Hi, I’m Anzar, an academic, learning designer, and educational systems thinker working at the intersection of transdisciplinary learning, relationship-rich pedagogy, and human-centered AI.
Originally trained as an experimental physicist, I later had the unique opportunity to help create Pakistan’s first liberal arts and sciences university, Habib University, as a founding faculty member. There, I founded the interdisciplinary Integrated Sciences and Mathematics program, co-founded the Center for Transdisciplinarity, Design and Innovation, and later served as the founding Associate Dean for Teaching and Learning.

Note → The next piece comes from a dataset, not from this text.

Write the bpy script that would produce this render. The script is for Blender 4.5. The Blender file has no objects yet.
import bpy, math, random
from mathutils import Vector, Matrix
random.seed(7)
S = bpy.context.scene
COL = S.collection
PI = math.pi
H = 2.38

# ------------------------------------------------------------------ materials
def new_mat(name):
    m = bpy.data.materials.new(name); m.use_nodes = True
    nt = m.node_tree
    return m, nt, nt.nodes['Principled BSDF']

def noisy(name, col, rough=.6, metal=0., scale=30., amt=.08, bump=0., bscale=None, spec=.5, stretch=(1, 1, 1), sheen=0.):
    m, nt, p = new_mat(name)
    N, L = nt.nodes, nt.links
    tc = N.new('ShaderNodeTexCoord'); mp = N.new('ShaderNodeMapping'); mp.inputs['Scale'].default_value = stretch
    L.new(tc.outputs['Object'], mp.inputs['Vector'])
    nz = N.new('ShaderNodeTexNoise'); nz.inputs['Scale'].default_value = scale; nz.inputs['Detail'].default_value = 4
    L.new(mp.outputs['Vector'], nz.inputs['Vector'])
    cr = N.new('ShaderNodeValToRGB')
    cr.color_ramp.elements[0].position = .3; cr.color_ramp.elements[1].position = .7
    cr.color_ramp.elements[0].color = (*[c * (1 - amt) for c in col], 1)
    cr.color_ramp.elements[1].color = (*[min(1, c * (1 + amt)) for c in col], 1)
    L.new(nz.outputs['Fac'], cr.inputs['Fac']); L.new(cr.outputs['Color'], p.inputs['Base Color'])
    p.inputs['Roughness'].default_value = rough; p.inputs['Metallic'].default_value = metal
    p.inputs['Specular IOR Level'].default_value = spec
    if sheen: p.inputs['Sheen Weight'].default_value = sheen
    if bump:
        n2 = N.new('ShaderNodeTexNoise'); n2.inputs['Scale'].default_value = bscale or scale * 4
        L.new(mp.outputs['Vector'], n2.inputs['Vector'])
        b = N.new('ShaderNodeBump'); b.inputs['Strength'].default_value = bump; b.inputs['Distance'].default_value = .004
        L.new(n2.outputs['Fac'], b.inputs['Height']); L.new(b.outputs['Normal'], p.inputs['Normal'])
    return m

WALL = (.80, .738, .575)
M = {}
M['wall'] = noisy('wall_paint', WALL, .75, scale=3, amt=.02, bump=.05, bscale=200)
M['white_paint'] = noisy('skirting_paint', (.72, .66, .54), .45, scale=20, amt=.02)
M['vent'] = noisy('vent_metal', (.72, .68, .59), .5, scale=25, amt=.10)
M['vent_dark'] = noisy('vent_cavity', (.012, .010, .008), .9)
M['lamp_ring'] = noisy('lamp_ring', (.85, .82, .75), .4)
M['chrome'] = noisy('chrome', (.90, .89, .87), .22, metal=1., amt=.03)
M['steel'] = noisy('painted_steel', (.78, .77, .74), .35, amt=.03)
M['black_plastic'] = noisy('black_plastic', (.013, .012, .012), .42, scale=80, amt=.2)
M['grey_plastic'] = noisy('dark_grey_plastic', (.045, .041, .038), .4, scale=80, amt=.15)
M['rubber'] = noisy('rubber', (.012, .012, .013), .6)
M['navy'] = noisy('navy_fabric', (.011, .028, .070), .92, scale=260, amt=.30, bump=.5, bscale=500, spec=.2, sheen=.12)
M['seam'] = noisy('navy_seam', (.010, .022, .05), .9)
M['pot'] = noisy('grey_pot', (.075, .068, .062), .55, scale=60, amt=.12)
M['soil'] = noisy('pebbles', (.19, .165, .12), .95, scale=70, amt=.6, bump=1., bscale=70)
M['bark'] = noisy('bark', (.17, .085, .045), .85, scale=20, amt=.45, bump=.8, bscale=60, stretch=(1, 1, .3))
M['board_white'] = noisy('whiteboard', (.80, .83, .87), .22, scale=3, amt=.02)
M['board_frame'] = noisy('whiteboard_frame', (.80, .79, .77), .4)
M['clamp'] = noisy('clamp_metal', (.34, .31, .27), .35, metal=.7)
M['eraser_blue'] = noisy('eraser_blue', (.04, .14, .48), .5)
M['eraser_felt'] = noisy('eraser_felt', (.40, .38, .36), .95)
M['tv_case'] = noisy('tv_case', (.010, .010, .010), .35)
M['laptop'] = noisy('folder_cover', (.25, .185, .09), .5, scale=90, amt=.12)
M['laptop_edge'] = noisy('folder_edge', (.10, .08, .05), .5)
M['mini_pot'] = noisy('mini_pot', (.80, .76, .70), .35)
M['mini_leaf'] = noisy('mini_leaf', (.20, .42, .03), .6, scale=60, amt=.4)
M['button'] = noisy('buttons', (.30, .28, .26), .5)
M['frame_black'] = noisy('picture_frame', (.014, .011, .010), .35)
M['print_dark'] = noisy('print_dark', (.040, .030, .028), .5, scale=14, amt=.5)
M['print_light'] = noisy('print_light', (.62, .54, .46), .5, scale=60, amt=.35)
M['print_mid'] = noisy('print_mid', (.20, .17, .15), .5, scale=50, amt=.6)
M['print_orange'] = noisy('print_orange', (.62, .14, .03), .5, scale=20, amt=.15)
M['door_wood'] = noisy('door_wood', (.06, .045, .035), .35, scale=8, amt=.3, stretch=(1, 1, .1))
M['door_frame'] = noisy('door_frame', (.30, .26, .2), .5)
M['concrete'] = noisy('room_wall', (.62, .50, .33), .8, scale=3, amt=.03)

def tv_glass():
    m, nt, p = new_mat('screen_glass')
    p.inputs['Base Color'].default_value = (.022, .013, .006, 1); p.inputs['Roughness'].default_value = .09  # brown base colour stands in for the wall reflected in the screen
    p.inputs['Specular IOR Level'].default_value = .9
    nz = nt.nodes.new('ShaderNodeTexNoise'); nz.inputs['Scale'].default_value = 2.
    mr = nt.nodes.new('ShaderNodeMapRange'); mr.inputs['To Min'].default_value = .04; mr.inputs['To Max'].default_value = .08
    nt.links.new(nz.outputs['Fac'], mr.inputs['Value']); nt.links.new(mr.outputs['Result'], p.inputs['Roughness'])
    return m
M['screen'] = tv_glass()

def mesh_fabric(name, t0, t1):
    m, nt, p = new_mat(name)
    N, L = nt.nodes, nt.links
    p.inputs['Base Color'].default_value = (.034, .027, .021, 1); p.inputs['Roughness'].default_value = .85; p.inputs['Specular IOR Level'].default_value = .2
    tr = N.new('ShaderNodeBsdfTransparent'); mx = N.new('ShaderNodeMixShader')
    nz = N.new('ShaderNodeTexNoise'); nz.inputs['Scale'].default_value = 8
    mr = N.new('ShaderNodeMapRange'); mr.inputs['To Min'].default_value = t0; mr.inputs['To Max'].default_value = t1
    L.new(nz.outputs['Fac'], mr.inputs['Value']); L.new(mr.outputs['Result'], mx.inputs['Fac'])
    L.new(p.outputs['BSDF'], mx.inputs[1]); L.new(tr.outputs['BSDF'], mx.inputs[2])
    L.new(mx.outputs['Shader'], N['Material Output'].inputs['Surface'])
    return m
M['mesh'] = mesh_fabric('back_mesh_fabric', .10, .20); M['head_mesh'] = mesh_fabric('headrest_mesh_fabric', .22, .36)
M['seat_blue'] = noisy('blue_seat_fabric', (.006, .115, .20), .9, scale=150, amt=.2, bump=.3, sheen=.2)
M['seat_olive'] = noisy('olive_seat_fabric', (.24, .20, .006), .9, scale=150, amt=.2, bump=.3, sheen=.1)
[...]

Much of my work focused on rethinking curriculum, faculty development, learning experiences, and institutional systems in response to the changing realities of higher education.

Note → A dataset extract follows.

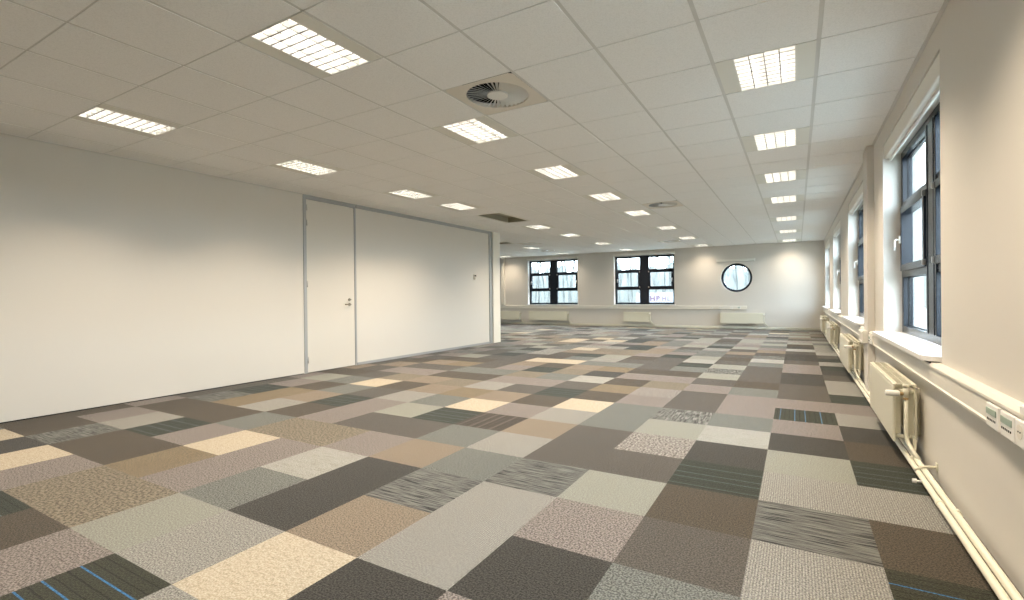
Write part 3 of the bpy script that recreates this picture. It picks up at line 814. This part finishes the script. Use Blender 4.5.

Today, I serve as the first Chief Learning Officer at San Francisco Bay University, where my work spans AI-integrated learning, faculty development, curriculum redesign, and the design of more human-centered educational systems. At SFBU, I have helped shape a new transdisciplinary general education model built around ten “How To” courses designed to make the hidden curriculum more visible and intentionally develop durable human capabilities often valued but rarely made explicit within higher education.
Much of this work explores how higher education can respond more honestly to changing technological and human realities through trauma-informed teaching, neurodivergence, culturally sustaining practices, metacognitive learning, authentic assessment, relationship-rich pedagogy, and new forms of AI-supported learning experiences.
Across these different roles and institutions, a recurring theme in my work has been the belief that education must move beyond rigid disciplinary boundaries, static content delivery, and industrial-era assumptions about learning. This site brings together some of those ongoing explorations through courses, workshops, public conversations, writing, and educational experiments centered around learning, creativity, systems thinking, institutional transformation, and the evolving relationship between humans and intelligent technologies.